Imaginemos a un niño o mejor a una niña de doce años, en los tiempos en que la televisión era un sueño todavía, la radio el único medio de información inmediata y los periódicos la forma de saber qué pasaba en muchos lados, el mejor curso de historia.
Imaginemos a esa niña, tratando de entender por qué había que correr a esconderse cuando sonaba el cielo, cuando una sombra salía del Tibidabo, de las alturas de Barcelona y aparecía de pronto sobre las calles, las banquetas y un sonido silbante le avisaba hacia dónde había que huir.
Imaginemos cuáles pudieran ser las emociones de una niña así, cuáles sus esperanzas y sueños de futuro; imaginemos a qué jugaba, con quién jugaba y cómo jugaba.
Imaginemos, si la capacidad nos alcanza, cómo hacía esa niña para saber que su papá seguía vivo después de despedirlo por la mañana, sobre todo si los personajes obscuros, los hombres raros y llenos de odio, podrían llegar a casa, abrir las puertas a golpes, buscar por todos lados como lobos hambrientos con sus grandes fauces abiertas y al acecho de su presa, listos para preguntar dónde está tu padre y tuviera que ocultar su emoción, su verdad, su miedo para no descubrir que ahí, hace poco, estaba.

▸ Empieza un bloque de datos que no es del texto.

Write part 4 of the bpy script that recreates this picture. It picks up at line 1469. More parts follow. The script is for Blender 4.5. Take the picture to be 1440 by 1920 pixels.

Imaginemos a esa niña aprendiendo nuevas palabras, nuevas voces: traición, derrota, cerco, muerte, asesinos, líderes, guerra, victoria, esperanza; rojos, blancos, nacionales, internacionales, anarquistas, comunistas, republicanos, falangistas, reaccionarios y no necesariamente las palabras de las novelas de Salgari, de Tolstoi, de Dickens, de Verne, esas que forman y dan esperanza y son la entrada a mundos imaginarios.
Imaginemos qué mundos extraordinarios podría tener al ver caminando por la calle a un hombre que dejó la cabeza unos cuantos metros atrás.
Imaginemos entonces que vas por la carretera, en pleno invierno, con tu abrigo y tu bufanda, caminando, con tus pies cortos, tus pasos breves y una pelota para no hacer interminable el viaje.
Imaginemos otro idioma, otras armas, otros odios y la separación de las familias y la responsabilidad de ser tú, un niño o una niña, quien debe tomar el mando para buscar, para pedir ayuda y rescatar a tu padre.
Imaginemos el hambre en todo momento, el sueño, las ganas de una cama con sábanas limpias, una mesa llena de comida y una plática interminable.
Imaginemos, entonces, lo que significa escuchar por primera vez las palabras México, viaje, destino, ¿futuro?.
Imaginemos lo que una niña de doce años puede pensar de un lugar que sólo sabe que está muy lejos, tanto como veinte días en barco, tanto como no ver nunca más a los que se quedaron.
Imaginemos, pues, lo que fue llegar a ese país y saber que no había guerra, que no había derrota, cerco, muerte y había, si lo pensaba, si lo sentía, esperanza de otro destino: eso fue hace 74 años.
Hoy, imaginemos qué podría decir una niña, esa niña, de ese destino.